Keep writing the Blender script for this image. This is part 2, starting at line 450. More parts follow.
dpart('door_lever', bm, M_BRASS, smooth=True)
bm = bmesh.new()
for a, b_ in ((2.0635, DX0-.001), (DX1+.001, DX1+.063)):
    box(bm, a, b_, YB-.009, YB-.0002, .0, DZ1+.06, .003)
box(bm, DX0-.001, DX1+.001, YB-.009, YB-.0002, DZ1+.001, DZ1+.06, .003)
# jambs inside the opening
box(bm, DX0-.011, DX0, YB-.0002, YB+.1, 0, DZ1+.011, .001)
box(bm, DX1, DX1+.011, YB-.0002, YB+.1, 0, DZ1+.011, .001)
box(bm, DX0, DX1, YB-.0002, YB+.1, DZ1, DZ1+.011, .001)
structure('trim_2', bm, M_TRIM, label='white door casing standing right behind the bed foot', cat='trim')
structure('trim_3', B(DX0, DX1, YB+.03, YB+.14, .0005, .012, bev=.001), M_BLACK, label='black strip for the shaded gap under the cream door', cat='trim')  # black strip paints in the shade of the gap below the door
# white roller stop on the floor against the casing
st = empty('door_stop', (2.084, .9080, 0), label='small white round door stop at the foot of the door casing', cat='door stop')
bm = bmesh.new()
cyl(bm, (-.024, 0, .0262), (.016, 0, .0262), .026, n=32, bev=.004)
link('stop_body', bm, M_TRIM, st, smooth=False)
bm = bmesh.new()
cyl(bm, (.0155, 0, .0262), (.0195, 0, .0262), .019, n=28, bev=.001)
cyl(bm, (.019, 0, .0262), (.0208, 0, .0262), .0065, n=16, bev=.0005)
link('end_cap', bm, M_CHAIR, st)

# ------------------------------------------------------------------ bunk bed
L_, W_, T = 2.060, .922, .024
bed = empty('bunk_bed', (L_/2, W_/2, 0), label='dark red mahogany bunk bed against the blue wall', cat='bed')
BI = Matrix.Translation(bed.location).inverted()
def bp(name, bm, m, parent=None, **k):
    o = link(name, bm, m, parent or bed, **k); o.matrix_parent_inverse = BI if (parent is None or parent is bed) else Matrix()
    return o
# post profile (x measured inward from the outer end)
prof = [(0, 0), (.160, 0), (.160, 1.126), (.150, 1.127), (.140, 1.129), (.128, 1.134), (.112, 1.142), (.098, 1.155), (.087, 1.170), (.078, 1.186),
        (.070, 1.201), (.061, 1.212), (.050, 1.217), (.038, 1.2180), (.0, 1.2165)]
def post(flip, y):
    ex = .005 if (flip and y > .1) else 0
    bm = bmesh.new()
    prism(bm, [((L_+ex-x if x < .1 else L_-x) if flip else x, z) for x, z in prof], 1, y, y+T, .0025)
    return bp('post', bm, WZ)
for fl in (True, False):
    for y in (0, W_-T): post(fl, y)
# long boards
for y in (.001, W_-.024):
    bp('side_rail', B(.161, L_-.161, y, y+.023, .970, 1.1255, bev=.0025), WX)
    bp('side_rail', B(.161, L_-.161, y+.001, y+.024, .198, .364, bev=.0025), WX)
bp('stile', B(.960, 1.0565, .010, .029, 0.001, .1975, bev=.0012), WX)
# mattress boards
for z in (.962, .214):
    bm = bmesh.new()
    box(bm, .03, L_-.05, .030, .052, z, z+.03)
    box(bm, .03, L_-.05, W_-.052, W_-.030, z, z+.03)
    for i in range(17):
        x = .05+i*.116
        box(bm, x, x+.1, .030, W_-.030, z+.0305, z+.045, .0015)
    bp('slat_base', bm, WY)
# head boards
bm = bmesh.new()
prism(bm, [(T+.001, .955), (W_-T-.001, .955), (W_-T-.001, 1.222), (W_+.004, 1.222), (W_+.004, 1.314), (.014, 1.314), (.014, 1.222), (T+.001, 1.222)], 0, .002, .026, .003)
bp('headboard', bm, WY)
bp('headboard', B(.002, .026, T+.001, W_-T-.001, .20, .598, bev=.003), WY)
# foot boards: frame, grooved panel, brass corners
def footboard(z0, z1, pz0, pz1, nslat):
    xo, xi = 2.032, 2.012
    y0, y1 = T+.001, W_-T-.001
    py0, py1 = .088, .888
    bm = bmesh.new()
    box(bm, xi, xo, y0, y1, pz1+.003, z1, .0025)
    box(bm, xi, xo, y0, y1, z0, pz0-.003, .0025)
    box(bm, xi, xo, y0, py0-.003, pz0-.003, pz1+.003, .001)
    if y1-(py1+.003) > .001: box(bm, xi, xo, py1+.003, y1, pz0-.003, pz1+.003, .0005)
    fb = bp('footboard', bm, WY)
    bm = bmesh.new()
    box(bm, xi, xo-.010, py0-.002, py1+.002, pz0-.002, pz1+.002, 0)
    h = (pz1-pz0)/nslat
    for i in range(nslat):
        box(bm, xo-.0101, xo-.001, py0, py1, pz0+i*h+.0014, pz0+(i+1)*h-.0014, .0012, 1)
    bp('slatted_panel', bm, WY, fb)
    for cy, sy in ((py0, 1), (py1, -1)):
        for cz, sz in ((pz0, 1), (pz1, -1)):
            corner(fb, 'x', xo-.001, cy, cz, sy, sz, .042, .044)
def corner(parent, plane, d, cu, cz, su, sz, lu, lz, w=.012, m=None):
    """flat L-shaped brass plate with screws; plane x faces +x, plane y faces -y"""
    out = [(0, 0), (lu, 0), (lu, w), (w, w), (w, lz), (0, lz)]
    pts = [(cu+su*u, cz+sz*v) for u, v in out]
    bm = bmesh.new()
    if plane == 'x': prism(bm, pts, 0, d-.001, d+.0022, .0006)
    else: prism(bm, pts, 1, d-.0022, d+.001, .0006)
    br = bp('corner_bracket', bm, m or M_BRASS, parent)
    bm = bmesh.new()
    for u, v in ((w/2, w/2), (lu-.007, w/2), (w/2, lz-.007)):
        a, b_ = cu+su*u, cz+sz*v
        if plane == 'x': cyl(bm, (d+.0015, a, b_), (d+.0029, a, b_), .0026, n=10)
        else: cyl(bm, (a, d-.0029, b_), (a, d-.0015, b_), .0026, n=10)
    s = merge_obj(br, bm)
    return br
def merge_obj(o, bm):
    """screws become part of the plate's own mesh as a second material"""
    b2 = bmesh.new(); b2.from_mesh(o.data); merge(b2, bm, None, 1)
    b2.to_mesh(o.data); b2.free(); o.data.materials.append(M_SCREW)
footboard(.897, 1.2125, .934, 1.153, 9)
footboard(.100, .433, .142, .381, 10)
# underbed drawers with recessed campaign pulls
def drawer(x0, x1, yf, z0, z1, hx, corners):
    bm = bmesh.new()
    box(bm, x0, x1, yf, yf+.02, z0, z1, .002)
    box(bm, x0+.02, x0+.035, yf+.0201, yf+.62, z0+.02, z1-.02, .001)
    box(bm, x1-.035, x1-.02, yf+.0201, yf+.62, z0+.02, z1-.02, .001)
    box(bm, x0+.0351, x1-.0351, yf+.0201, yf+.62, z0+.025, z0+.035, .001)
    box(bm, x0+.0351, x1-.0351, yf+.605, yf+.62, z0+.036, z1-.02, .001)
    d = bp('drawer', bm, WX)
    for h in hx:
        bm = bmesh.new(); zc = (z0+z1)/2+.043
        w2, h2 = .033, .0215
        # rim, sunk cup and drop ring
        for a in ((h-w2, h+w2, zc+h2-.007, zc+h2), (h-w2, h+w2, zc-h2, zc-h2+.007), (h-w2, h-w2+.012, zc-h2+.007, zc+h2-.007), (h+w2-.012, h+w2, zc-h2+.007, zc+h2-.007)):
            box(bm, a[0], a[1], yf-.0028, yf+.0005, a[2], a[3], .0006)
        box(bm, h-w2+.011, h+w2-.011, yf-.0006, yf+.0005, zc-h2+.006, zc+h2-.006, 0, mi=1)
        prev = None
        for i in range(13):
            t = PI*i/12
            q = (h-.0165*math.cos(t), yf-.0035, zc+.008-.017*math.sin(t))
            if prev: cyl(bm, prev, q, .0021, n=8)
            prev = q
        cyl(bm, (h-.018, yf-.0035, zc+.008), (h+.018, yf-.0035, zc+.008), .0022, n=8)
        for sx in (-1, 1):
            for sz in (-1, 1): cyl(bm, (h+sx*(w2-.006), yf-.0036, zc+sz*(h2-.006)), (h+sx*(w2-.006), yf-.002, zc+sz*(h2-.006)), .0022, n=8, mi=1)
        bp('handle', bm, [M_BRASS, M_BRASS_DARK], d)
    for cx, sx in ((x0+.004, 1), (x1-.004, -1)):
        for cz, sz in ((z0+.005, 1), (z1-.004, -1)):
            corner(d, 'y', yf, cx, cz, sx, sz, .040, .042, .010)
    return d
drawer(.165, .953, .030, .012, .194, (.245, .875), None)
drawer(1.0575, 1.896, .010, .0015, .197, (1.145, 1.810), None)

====

Required work -
Print the material above verbatim, first line through the line containing "link('end_cap', bm, M_CHAIR, st)", both included.

Exercise answer -
Keep writing the Blender script for this image. This is part 2, starting at line 450. More parts follow.
dpart('door_lever', bm, M_BRASS, smooth=True)
bm = bmesh.new()
for a, b_ in ((2.0635, DX0-.001), (DX1+.001, DX1+.063)):
    box(bm, a, b_, YB-.009, YB-.0002, .0, DZ1+.06, .003)
box(bm, DX0-.001, DX1+.001, YB-.009, YB-.0002, DZ1+.001, DZ1+.06, .003)
# jambs inside the opening
box(bm, DX0-.011, DX0, YB-.0002, YB+.1, 0, DZ1+.011, .001)
box(bm, DX1, DX1+.011, YB-.0002, YB+.1, 0, DZ1+.011, .001)
box(bm, DX0, DX1, YB-.0002, YB+.1, DZ1, DZ1+.011, .001)
structure('trim_2', bm, M_TRIM, label='white door casing standing right behind the bed foot', cat='trim')
structure('trim_3', B(DX0, DX1, YB+.03, YB+.14, .0005, .012, bev=.001), M_BLACK, label='black strip for the shaded gap under the cream door', cat='trim')  # black strip paints in the shade of the gap below the door
# white roller stop on the floor against the casing
st = empty('door_stop', (2.084, .9080, 0), label='small white round door stop at the foot of the door casing', cat='door stop')
bm = bmesh.new()
cyl(bm, (-.024, 0, .0262), (.016, 0, .0262), .026, n=32, bev=.004)
link('stop_body', bm, M_TRIM, st, smooth=False)
bm = bmesh.new()
cyl(bm, (.0155, 0, .0262), (.0195, 0, .0262), .019, n=28, bev=.001)
cyl(bm, (.019, 0, .0262), (.0208, 0, .0262), .0065, n=16, bev=.0005)
link('end_cap', bm, M_CHAIR, st)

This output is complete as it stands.